Le emissioni di carbonio di Google sono aumentate del 51% rispetto al 2019, compromettendo in modo significativo il percorso dell’azienda verso la sostenibilità ambientale. Questo incremento è dovuto principalmente alla crescente richiesta di energia necessaria per l’addestramento e il funzionamento dei modelli di AI, che hanno causato un’espansione dei data center a livello globale.

Sebbene Google abbia investito in energia rinnovabile e tecnologie per la rimozione del carbonio, non è riuscita a contenere le cosiddette ‘emissioni scope 3’, che includono quelle legate alla catena di approvvigionamento e rappresentano la fetta più ampia del totale.

Secondo quanto riportato, il consumo elettrico di Google è cresciuto del 27% in un solo anno, mentre le previsioni per il 2026 indicano che i data center, alimentati in gran parte dall’AI, richiederanno una quantità di energia pari a quella consumata dal Giappone.
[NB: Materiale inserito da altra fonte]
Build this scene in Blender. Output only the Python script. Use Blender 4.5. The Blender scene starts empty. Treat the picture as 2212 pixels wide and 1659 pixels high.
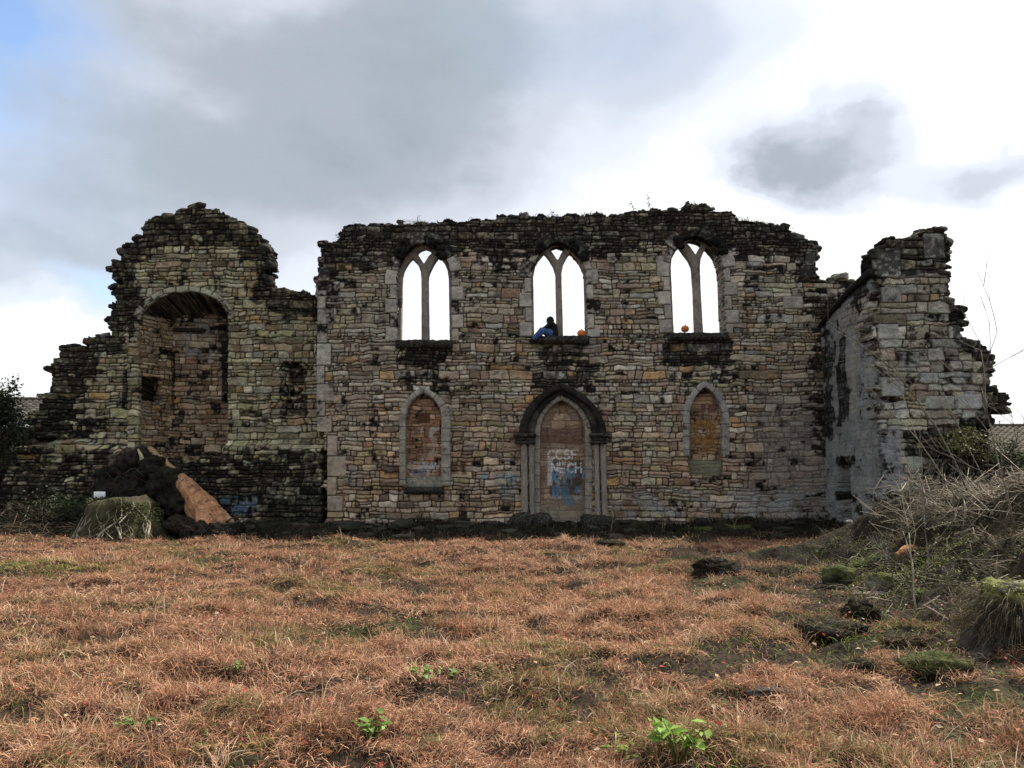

Inoltre, si prevede che entro il 2030 rappresenteranno il 4,5% del consumo energetico globale.

La scarsità di progressi nell’adozione di tecnologie a basse emissioni di carbonio, come i reattori nucleari modulari (SMR), ostacola ulteriormente la decarbonizzazione dell’infrastruttura digitale.

Nonostante ciò, Google sostiene che l’AI potrebbe, nel lungo termine, contribuire positivamente alla riduzione delle emissioni globali, grazie ad applicazioni capaci di ottimizzare il consumo energetico e promuovere soluzioni ambientali.

L’obiettivo dichiarato è quello di ridurre 1 gigatonnellata di emissioni all’anno entro il 2030 attraverso strumenti AI. Tuttavia, le attuali proiezioni sollevano dubbi sulla sostenibilità di questo sviluppo, specialmente in assenza di incentivi regolatori e tecnologie scalabili.